For me resting and reading go nearly hand-in-hand. So I want to share some good books I've read.

I read LOST LAYSEN by Margaret Mitchell while I was visiting my in-laws. My MIL is a MM fan and to read this little novella penned to her beau, Henry Love Angel, at the age of 16, is a window into the author's development. It has some of the same themes as Gone with the Wind. The letters and photos in the beginning are a great treasure.

No doubt some of the stereotypes of minorities will be offensive to modern ears. They always will be, but I hope nobody decides that these books need sanitizing. It's the same when I read other books and even scientific literature written before 1930s. The racial prejudice can make a person cringe. But it is our history and it is good to be aware of it. 

A JEALOUS GOD: Science's Crusade Against Religion by Pamela R. Winnick is an eye opening read. As a former scientist myself, I have always valued the scientific method, it's ways of correcting false theories, and the glimpse it gives into the mind of God (and I thought this even as an atheist -- yes, I was a very bad one). However, I was also exposed to scientists with larger-than-life egos, who would do anything to suppress any data that goes against their personal beliefs. My husband often remarked that science itself has become a god. How true.

This book takes an honest look at the history and politics of some of the most ethically-challenged research: cloning, stem-cell research, and more. It looks into the changes of school curricula that promote the abandonment of the traditional Judeo-Christian morality, encouraging moral relativism. As you can see, the results are tragic. This book was published ten years ago, and the closing paragraph is chilling: The Galileo prototype of the scientist martyred by religion is now purely a myth. Science long ago won its war against religion, not just traditional religion, but any faith in a power outside the human mind. Now it wants more.

I can't help but think of the recent atrocities uncovered at Planned Parenthood and our government's decision to still continue funding them. It's the height of moral bankruptcy.

But we cannot go on like this. Truth always wins and the human heart is made for God.
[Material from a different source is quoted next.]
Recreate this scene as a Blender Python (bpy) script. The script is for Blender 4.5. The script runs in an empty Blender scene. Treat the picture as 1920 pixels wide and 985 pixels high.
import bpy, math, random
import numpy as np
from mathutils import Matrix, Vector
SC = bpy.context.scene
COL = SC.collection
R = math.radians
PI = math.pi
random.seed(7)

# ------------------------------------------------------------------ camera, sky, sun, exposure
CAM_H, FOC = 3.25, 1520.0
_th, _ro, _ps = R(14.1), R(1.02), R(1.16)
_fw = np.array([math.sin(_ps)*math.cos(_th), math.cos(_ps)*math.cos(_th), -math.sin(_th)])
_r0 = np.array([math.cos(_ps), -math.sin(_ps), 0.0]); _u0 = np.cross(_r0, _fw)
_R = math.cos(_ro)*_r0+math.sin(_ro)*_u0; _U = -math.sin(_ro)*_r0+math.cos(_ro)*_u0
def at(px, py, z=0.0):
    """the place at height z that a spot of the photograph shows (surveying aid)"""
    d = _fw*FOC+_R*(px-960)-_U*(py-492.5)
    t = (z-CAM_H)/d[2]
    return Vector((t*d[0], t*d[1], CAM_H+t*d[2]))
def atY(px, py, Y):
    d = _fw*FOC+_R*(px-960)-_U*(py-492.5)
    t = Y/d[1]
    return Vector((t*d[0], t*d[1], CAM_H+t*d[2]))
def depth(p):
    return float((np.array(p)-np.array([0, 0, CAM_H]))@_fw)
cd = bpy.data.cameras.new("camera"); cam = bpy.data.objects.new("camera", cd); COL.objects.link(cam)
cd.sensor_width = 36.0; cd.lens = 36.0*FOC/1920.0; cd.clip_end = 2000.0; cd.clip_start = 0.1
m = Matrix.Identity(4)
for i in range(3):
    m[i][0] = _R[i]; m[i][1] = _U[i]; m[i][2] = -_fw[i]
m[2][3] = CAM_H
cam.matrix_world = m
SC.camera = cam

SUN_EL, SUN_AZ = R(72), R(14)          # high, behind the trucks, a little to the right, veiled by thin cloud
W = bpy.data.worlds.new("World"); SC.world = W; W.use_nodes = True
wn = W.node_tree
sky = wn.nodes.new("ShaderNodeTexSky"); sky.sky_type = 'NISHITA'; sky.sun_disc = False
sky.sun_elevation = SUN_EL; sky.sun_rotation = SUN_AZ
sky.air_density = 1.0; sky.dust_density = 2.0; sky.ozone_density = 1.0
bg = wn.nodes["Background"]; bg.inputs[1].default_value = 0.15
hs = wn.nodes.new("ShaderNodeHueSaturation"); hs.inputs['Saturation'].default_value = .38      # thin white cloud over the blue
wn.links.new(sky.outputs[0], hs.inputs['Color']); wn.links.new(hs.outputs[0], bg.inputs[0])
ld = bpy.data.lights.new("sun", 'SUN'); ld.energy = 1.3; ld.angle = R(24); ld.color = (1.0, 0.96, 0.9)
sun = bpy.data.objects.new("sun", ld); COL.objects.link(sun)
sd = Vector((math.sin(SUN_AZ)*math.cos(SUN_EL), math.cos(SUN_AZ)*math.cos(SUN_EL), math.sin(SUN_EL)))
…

So I especially enjoyed this book of essays by Fr. Robert Barron: SEEDS OF THE WORD: Finding God in the Culture. We love good books and movies and in this collection, Fr. Barron (now Bishop Elect!) shows how our Judeo-Christian culture is still found in our popular literature and movies. Granted that it is distorted at times, but that is precisely what happens when we throw out God. He is a marvelous writer, very engaging and I encourage you to check out his Word on Fire website. Most of his ruminations on movies and books and the current culture is on his YouTube channel, which is where I discovered him, but it is really nice to have a book to peruse. Several years ago, Michael bought the Catholicism series as a Christmas gift. We still love to watch it because it is so beautifully produced.

I hope this Labor Day you will consider the kind of work you do. Whether it brings honor and glory to God, whether it is building the Kingdom of God or destroying it. If it's the latter, all you need is to turn away. Today I am reading and writing. I think writers are the only folks I know who don't want to take a day off from *work*. We are so blessed to do what we love.

Wednesday, September 2, 2015

School and Snacks

My kids started school mid-August and I finally have a picture of them in their uniforms. The kids are always dashing out the door. Oh, it's not cold at all; in fact, quite the opposite, but the AC keeps the classrooms cool, so Dagny wears a fleece jacket. I still don't know how she manages to ride her bike without getting overheated.

It is so nice not to have to drive anymore. School is just half a mile away, if that. 

You can see the cat is tuned in to their routine as well. When they have a snack, she's right up there, demanding her share ...

I am writing and revising again and even have some goals for September. It feels like the start of a new year.
How is the new school year shaping up for you?